Dromiack v. Warden, Nevada State Prison

630 P.2d 751 | Nev. | 1981

630 P.2d 751 (1981)

Michael Aleck DROMIACK, Appellant,
v.
WARDEN, NEVADA STATE PRISON, Respondent.

No. 13023.

Supreme Court of Nevada.

July 8, 1981.

Michael K. Powell, Carson City, for appellant.

Richard H. Bryan, Atty. Gen., and Thomas P. Wright, Deputy Atty. Gen., Carson City, for respondent.

OPINION

PER CURIAM:

Once again this court is faced with an appeal from an order denying a petition for a writ of habeas corpus filed by Michael Dromiack. At least seven other such appeals have preceded this one.

In this particular proceeding, Dromiack, an inmate in the state prison, petitioned the district court for a writ of habeas corpus contending he was being denied statutory good time credits. The district judge ruled that Dromiack was barred from asserting *752 such grounds for relief because he offered no reasonable explanation for his failure to include the grounds for relief in one of his numerous prior habeas petitions. This appeal followed.

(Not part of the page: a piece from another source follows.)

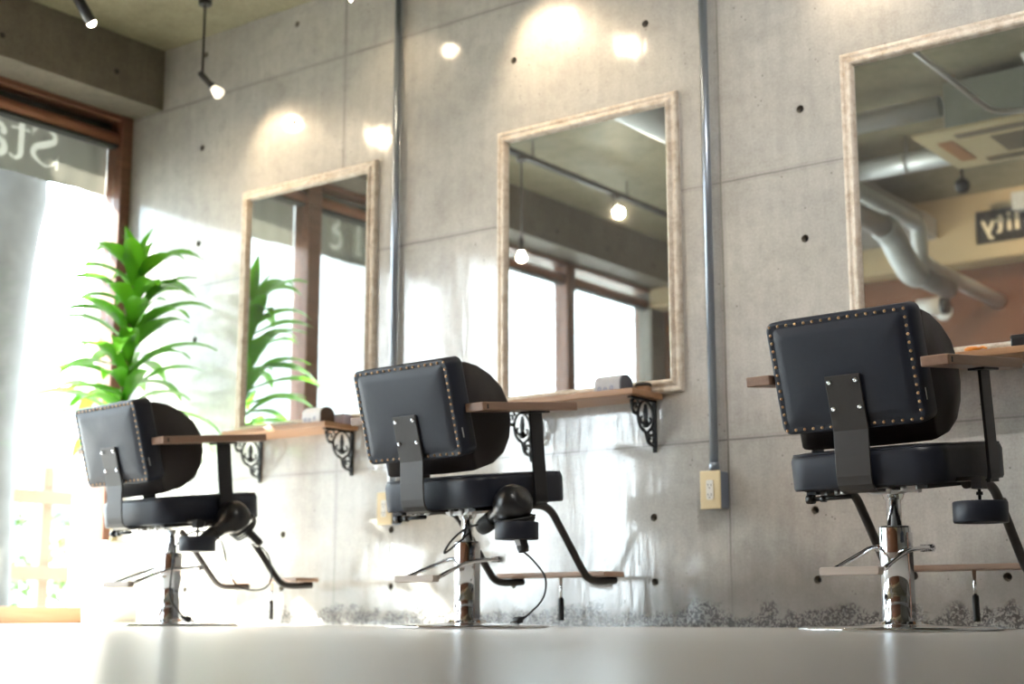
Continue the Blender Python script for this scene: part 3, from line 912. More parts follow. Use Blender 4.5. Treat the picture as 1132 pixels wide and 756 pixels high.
    # front cushion: fat roll
    cu = MB(); prof = [(0.070, 0.278), (0.105, 0.276), (0.155, 0.258), (0.210, 0.222), (0.255, 0.175), (0.276, 0.118), (0.272, 0.062), (0.250, 0.012), (0.210, -0.028), (0.150, -0.050), (0.070, -0.054)]
    xs = [(-0.192, 0.90), (-0.186, 0.965), (-0.172, 1.0), (-0.06, 1.03), (0.06, 1.03), (0.172, 1.0), (0.186, 0.965), (0.192, 0.90)]
    rings = []
    for x, sc_ in xs:
        cz = 0.12
        rings.append([(x, 0.07 + (y-0.07)*sc_, cz + (z-cz)*(0.5+0.5*sc_)) for y, z in prof])
    cu.loft(rings, BM); cush = cu.build('back_cushion', M_leather_brown, root)
    # steel strap that carries the back
    pl = MB(); path = [(0.125, -0.0055, None)]
    def seg(y, z): return BM @ Vector((0, y, z))
    rear = [seg(-0.0062, 0.142), seg(-0.0062, 0.0)]
    low = [TILT @ Vector((0, -0.1975, 0.455)), TILT @ Vector((0, -0.199, 0.405)), TILT @ Vector((0, -0.196, 0.385)), TILT @ Vector((0, -0.188, 0.374)), TILT @ Vector((0, -0.17, 0.367)), TILT @ Vector((0, -0.05, 0.367))]
    pts = rear + low; vv, ff = [], []; t_ = 0.0055; hw = 0.049
    for i, q in enumerate(pts):
        dirv = (pts[min(i+1, len(pts)-1)] - pts[max(i-1, 0)]).normalized()
        nn = Vector((0, dirv.z, -dirv.y))
        for off in (0, t_):
            for sx in (-1, 1): vv.append((sx*hw, q.y - nn.y*off*-1, q.z - nn.z*off*-1))
    for i in range(len(pts)-1):
        a0 = i*4; b0 = a0+4
        ff += [(a0, a0+1, b0+1, b0), (a0+2, b0+2, b0+3, a0+3), (a0, b0, b0+2, a0+2), (a0+1, a0+3, b0+3, b0+1)]
    ff += [(0, 2, 3, 1), (len(vv)-4, len(vv)-3, len(vv)-1, len(vv)-2)]
    pl.add(vv, ff); strap = pl.build('back_strap', M_steel_dark, root, bevel=0.002)
    sc0 = None
    for x, z in ((-0.037, 0.126), (0.037, 0.126), (-0.037, 0.058), (0.037, 0.058)):
        if sc0 is None:
            m_ = MB(); m_.lathe([(0.0068, 0.0), (0.0068, 0.0015), (0.0045, 0.0042), (0.002, 0.0046), (0.0018, 0.0030), (0.0, 0.0030)], 16)
            sc0 = m_.build('screw', M_chrome, strap); o = sc0
        else: o = sc0.copy(); COL.objects.link(o)
        o.matrix_local = BM @ T(x, -0.0118, z) @ R('X', 90)
    # --- arms
    for sx in (-1, 1):
        x0, x1 = (0.212, 0.284) if sx > 0 else (-0.284, -0.212)
        ar = MB(); ar.box(x0, x1, -0.214, 0.240, 0.657, 0.683, TILT)
        arm = ar.build('armrest', M_wood_arm, root, bevel=0.003)
        MB().box(sx*0.2845-0.0006, sx*0.2845+0.0006, -0.196, -0.190, 0.6625, 0.676, TILT).build('bolt_hole', M_slot, arm)
        po = MB(); xx = sx*0.248
        po.box(xx-0.004, xx+0.004, 0.040, 0.098, 0.385, 0.655, TILT)
        po.box(xx-0.022, xx+0.022, 0.022, 0.116, 0.651, 0.6572, TILT)
        po.box(min(xx, sx*0.16), max(xx, sx*0.16), 0.040, 0.098, 0.366, 0.374, TILT)
        po.prism([(xx-0.004, 0.40), (xx+0.004, 0.40), (xx+0.004, 0.378), (xx-sx*0.004+0.0, 0.366), (xx-sx*0.02, 0.366), (xx-sx*0.02, 0.374), (xx-sx*0.008, 0.376)], 0.040, 0.098, TILT)
        po.build('arm_post', M_black_steel, root, bevel=0.0015)
        # footrest rails
        ft = MB()
        ft.tube(smooth_path([(sx*0.200, 0.0, 0.366), (sx*0.200, 0.10, 0.378), (sx*0.200, 0.165, 0.366), (sx*0.200, 0.215, 0.318), (sx*0.200, 0.325, 0.190), (sx*0.200, 0.362, 0.158), (sx*0.200, 0.41, 0.149), (sx*0.200, 0.505, 0.153)], 6), 0.0125, 12, aspect=1.0, up=(1, 0, 0))
        ft.build('footrest_rail', M_steel_dark, root)
    fb = MB(); fb.box(-0.235, 0.235, 0.405, 0.515, 0.164, 0.180); fb.build('footboard', M_wood_foot, root, bevel=0.004, bseg=3)
    hd = MB(); hd.tube([(0, 0.47, 0.164), (0, 0.47, 0.09)], 0.0055, 10)
    fh = hd.build('footboard_stem', M_chrome, root)
    MB().lathe([(0.0, 0.022), (0.009, 0.022), (0.010, 0.026), (0.0095, 0.092), (0.007, 0.096), (0.0, 0.096)], 16, T(0, 0.47, 0)).build('grip', M_black_soft, fh)
    # --- drier ring hung under the right arm
    hr = MB(); cx, cyh = 0.268, -0.075
    hr.tube([(cx, cyh, 0.372), (cx, cyh, 0.312)], 0.0042, 10); hr.lathe([(0.009, 0.330), (0.009, 0.338)], 6, T(cx, cyh, 0))
    hr.box(0.21, cx+0.012, cyh-0.012, cyh+0.012, 0.366, 0.376); hr.box(cx-0.013, cx+0.013, cyh-0.016, cyh+0.016, 0.345, 0.366)
    hg = hr.build('ring_hanger', M_black_steel, root)
    dr = MB()
    dr.lathe([(0.050, 0.262), (0.064, 0.262), (0.066, 0.265), (0.066, 0.311), (0.064, 0.314), (0.050, 0.314), (0.048, 0.311), (0.048, 0.265), (0.050, 0.262)], 40, T(cx, cyh, 0))
    dr.build('drier_ring', M_leather, root)
    return root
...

We have held that a court need not consider successive petitions for statutory post-conviction relief under NRS 177.315 et seq., Rogers v. Warden, 86 Nev. 359, 468 P.2d 993 (1970), or pretrial habeas corpus, Craig v. Sheriff, 92 Nev. 741, 557 P.2d 710 (1976), which contain grounds for relief which could have been raised in a prior petition. Here, Dromiack argues that this rule does not apply to post-conviction petitions for habeas corpus and that to apply such a rule would violate the anti-suspension clause of the Nevada Constitution. Art. 1, § 5.[1] We disagree.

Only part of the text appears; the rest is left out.